The Islamic bank is only to give the depositors a declared ratio (called income sharing ratio) of its earning. Bank will keep the rest for coverage of its own cost and profit margin. Thus, if a client is offered a sharing ratio of 60:40 (Bank: Depositor), he will deserve Tk. 40 if the bank earns Tk. 100 by deployment of that client's deposit. So under this system calculation of earning of Tk. 100 is to be determined first, to work out that Tk. 40 is the cost of deposit.

Thus if earning or revenue of the Islamic bank is Tk. 50 (instead of Tk. 100) it would indicate the depositor will get Tk. 20 (instead of Tk. 40) as profit on deposit (cost of deposit for the bank). Until it is known whether the bank earns Tk. 100 or Tk.50 or so on, it cannot find its cost of deposit. Obviously it is very unlike the conventional banking.

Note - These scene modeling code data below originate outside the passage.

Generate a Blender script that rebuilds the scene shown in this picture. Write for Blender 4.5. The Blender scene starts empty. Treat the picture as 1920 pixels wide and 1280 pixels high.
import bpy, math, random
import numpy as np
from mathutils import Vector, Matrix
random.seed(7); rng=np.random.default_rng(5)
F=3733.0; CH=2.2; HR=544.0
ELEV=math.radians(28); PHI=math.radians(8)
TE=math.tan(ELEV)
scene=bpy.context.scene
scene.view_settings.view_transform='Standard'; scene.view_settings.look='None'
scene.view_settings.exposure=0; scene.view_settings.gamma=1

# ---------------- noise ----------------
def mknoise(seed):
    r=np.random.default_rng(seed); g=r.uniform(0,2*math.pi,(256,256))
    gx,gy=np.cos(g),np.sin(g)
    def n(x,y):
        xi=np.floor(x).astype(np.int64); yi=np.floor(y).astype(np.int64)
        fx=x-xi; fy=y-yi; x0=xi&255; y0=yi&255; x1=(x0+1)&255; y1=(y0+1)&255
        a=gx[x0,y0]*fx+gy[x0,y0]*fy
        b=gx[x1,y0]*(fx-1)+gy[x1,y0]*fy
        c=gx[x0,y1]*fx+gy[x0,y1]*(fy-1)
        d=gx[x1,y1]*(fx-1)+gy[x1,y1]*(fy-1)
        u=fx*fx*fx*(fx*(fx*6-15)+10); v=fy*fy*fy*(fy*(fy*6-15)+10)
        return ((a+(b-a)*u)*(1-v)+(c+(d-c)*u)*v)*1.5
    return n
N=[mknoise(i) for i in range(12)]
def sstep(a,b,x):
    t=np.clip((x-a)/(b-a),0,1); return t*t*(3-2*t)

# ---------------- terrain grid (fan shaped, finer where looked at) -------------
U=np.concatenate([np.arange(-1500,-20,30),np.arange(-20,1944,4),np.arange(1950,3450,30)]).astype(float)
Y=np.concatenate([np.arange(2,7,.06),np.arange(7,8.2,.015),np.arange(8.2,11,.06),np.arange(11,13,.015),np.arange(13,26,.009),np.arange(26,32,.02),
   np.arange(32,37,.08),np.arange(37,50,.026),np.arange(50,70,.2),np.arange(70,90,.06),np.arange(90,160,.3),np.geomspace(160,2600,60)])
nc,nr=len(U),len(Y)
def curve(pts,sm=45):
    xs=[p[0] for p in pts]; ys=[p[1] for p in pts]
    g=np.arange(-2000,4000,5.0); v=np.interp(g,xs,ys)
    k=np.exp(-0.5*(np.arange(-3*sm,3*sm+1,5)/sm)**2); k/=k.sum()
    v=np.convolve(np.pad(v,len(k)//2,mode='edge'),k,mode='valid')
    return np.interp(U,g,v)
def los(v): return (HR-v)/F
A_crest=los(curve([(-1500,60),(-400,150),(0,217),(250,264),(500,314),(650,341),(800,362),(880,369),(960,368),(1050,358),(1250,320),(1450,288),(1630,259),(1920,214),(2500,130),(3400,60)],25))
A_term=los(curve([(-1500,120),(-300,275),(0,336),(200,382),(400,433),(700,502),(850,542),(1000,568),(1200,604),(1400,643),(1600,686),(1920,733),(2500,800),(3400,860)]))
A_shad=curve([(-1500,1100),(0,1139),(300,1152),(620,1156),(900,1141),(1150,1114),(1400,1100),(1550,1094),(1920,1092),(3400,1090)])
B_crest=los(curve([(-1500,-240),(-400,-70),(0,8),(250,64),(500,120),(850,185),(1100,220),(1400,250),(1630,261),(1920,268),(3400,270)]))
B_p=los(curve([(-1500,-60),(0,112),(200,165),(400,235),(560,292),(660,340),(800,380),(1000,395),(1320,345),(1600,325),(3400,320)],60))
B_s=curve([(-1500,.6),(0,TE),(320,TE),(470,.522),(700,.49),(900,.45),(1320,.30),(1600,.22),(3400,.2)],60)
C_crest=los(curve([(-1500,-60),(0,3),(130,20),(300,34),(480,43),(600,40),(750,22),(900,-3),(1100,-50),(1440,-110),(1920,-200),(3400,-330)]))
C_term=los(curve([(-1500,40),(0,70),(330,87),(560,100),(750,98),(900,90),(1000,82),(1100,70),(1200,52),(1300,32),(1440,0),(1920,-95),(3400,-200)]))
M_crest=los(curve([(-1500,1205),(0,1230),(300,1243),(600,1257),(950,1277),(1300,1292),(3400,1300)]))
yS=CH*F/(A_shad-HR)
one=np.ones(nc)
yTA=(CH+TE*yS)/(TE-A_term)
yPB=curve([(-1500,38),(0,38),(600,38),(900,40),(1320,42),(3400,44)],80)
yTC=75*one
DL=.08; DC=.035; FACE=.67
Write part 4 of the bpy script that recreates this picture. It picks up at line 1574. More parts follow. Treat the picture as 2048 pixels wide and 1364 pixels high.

This is the true concept on which the module of distribution of profit to the depositors of the Islamic bank should be based on. As a term, such a method may be called income-sharing method. The proportion to declare with the depositor while the bank collects the deposit may be termed as income-sharing ratio (ISR) or the like.

But most of the Islamic banking operators in the country practise Weightage method, a formula the common stakeholders find difficult to understand. They clearly violate the basic concept of Islamic banking which is based on income sharing. 

Afzalul Haq is the former head of Islamic banking of Bank Asia Ltd.